La présence de Jésus sur terre parmi ses disciples était donc un temps béni. Le Messie de Dieu, le propre Fils de Dieu, était chez les siens, le Christ inaugurait ses noces avec l’humanité : c’était, pour la communauté des croyants, pour les Apôtres et les disciples, le moment de fêter l’Époux, tout proche et bien visible.
« Viendront des jours, dit Jésus, où l’Époux leur sera enlevé, et alors ils jeûneront ».
De fait Jésus a été arraché aux siens lors de sa passion et de sa mise au tombeau, et encore maintenant sa gloire de Ressuscité est cachée à nos yeux de chair. Il est présent à sa communauté malgré les signes de l’absence, et il nous fait vivre la dernière des Béatitudes qu’il a proclamées : « Bienheureux ceux qui croient sans avoir vu ».
Ce temps, ce long temps de la présence cachée, c’est le temps de l’Église, c’est le temps où nous avons à inscrire notre fidélité.

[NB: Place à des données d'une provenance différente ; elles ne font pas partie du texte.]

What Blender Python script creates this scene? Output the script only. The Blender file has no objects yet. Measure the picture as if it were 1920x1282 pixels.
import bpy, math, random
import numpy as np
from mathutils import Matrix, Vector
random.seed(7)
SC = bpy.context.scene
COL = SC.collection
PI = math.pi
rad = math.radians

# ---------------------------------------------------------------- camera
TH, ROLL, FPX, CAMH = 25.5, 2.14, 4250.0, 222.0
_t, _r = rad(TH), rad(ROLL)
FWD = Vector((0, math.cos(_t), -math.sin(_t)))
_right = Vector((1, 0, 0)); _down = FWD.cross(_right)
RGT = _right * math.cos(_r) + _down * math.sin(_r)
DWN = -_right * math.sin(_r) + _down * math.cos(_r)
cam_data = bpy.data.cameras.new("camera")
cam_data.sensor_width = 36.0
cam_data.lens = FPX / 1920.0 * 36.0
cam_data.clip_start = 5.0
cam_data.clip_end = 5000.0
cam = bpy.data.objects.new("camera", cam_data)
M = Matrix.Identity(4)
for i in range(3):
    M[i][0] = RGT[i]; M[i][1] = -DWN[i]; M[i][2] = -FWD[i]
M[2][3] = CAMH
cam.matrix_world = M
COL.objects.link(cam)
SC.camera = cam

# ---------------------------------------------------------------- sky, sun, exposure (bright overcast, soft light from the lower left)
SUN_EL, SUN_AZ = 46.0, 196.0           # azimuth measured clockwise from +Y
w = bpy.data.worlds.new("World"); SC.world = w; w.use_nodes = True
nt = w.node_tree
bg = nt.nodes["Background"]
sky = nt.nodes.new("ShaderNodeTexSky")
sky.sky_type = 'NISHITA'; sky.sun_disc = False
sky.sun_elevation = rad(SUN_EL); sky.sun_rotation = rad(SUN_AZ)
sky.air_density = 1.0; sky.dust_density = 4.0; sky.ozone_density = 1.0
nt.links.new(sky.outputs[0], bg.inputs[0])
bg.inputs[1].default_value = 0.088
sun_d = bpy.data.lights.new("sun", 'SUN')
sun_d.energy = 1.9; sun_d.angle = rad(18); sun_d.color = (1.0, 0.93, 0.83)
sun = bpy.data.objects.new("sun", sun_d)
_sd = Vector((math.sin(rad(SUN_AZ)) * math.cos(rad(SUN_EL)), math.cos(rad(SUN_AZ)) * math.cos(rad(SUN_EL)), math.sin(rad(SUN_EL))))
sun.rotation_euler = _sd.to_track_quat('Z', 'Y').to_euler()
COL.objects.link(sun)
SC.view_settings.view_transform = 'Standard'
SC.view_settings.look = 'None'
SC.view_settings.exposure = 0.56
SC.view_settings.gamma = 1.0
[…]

C’est le temps où il nous faut vivre de la foi dans un monde difficile, confrontés souvent à notre monde intérieur et à nos propres habitudes.
« C’est alors qu’ils jeûneront », dit Jésus.
Si nous jeûnons, si nous entrons dans une ascèse joyeuse, c’est donc, non pas par un quelconque masochisme, mais pour garder le contact avec l’Époux enlevé, pour rester unis par la foi et l’espérance avec le Ressuscité, pour capter chaque jour la longueur d’ondes de son amour qui sauve.
Ce jeûne-là, le jeûne avec Jésus et pour Jésus, va donc plus loin et plus profond que les renoncements extérieurs et mesurables : le chocolat, le dessert et les cigarettes. Il consiste à rester en deçà de nos désirs pour retrouver le désir de Dieu et laisser grandir.
Notre jeûne, c’est de tempérer toutes nos faims, pour que notre vraie nourriture soit d’accomplir, comme Jésus, la volonté du Père. La faim du corps, la faim des yeux, la faim des sens ; la soif de l’imagination, l’égoïsme, ou la volonté de puissance, tout cela, avec la force de Jésus, va s’apaiser en nous, pour que nous puissions, avec une nouvelle liberté, écouter Dieu et regarder vivre nos frères et nos sœurs.
C’est ce jeûne-là, le jeûne libérateur, le jeûne qui rajeunit le cœur, que Jésus visait sans doute quand il conseillait : « Pour toi, quand tu jeûnes, parfume-toi la tête ».